The speech Mr. Higgs gave in Fredericton to launch his campaign came with one central warning about provincial Liberal Leader Susan Holt: that she would do to New Brunswick what Mr. Trudeau has done to Canada.

On the same day, Quebec Premier François Legault was demanding that the Bloc Québécois in Ottawa change its mind and vote to defeat Mr. Trudeau’s government in the House of Commons this week.

That wasn’t so much a push to bring down Mr. Trudeau’s Liberals as it was Mr. Legault’s attempt to lay the blame for the Prime Minister’s continued tenure at the feet of the Premier’s more popular rival, Parti Québécois Leader Paul St-Pierre Plamondon.

Mr. Legault complained that Mr. Plamondon could order the PQ’s sister party, the Bloc, to vote down Mr. Trudeau for failing to give Quebec additional powers over immigration.

Bloc Leader Yves-François Blanchet seemed sanguine, however. He feels he can use the weakness of Mr. Trudeau’s government to extract a policy concession – a multibillion-dollar increase in Old Age Security for those aged 65 to 74 – that he can use to bolster his own support. And defeat Mr. Trudeau later.

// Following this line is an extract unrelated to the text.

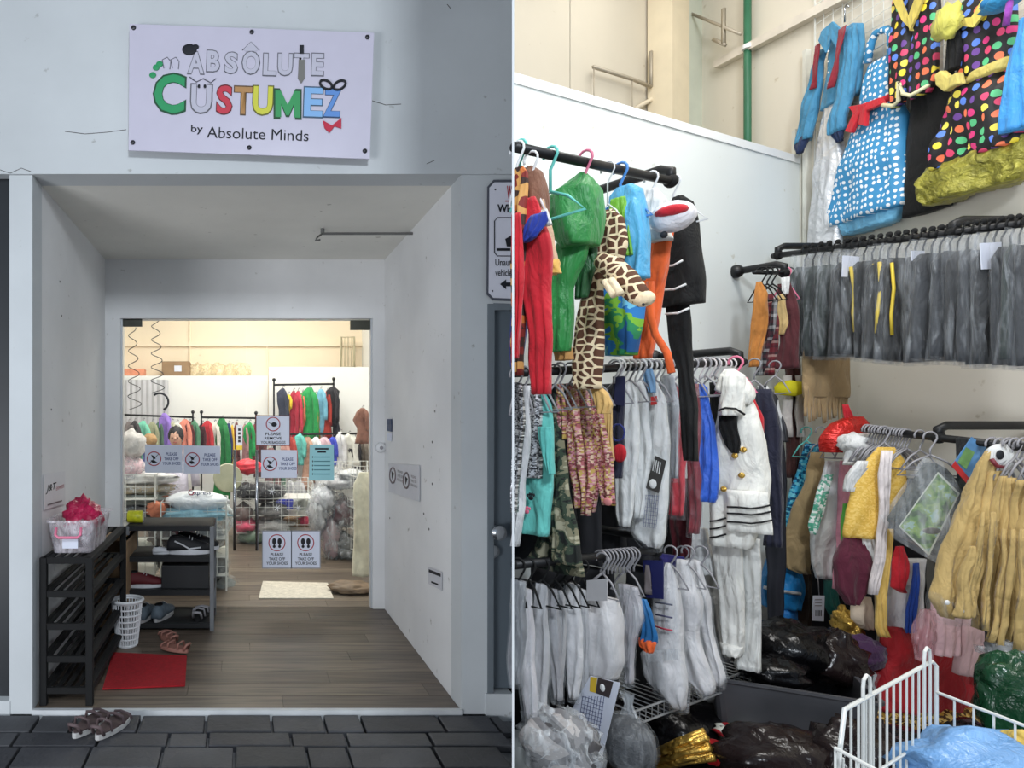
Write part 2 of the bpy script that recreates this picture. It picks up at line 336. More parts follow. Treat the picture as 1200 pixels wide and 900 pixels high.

Everybody wants a piece of Mr. Trudeau now. Not in a good way.

The PM is a such a useful foil that Ontario Premier Doug Ford’s strategists have mused about calling a snap election in early 2025 so as not to let anti-Liberal sentiment go to waste.

And as Mr. Blanchet’s gambit makes clear, those who want to negotiate with Mr. Trudeau’s government feel they have the upper hand.

That’s true for parties in Parliament but might also be true for others: provincial governments, business lobbies, pressure groups and so on. They might feel the PM needs them more than vice versa, or that there’s little reason to make a deal with a government that might not last long. Mr. Trudeau’s government is weak.

It’s all happening in a way that is cruel punishment for a politician who once walked on a wave of popularity. Now he’s used as a prop by unpopular politicians while others calculate how much they can extract.

Outside his caucus, many Liberals try to hold Mr. Trudeau at a distance.

Laura Palestini, the Liberal candidate in last week’s by-election in Lasalle-Émard-Verdun, had tried to tell voters the campaign was about her, not Mr. Trudeau, but she lost the race in the Liberal bastion anyway.

For those who want to leave, such as Mr. Trudeau’s now-former Quebec lieutenant, Pablo Rodriguez, the trick seems to be getting away fast.

Mr. Rodriguez resigned as Mr. Trudeau’s transport minister on Thursday to run for the leadership of the Quebec Liberal Party. But even before he officially quit, his opponents were attacking him for being a player in Mr. Trudeau’s team.

Mr. Rodriguez chose to sit as an independent MP until the leadership race officially starts in January, although he said he isn’t denying his part in Mr. Trudeau’s government.

But he spent some time dancing around reporters’ questions about whether he would vote to support Mr. Trudeau’s government, saying people don’t want an election now – but not taking up the invitation to express wholehearted confidence in it.

Certainly, it’s a trickier step from Ottawa to the provincial capital than it is in other provinces. Still, Mr. Rodriguez was one of Mr. Trudeau’s senior ministers on Wednesday. On Thursday, he had to make tracks.

All that’s a bad sign for the re-election hopes of federal Liberal MPs, of course. But it’s also turning into a dangerous dynamic for the government Mr. Trudeau leads. So many players and every level now see their interests in preying on his unpopularity.

There aren’t many defenders left, and there’s a long lineup of folks looking to take a shot.

Editor’s note: (Sept. 24, 2024): This article has been updated to correct the name of Liberal candidate Laura Palestini.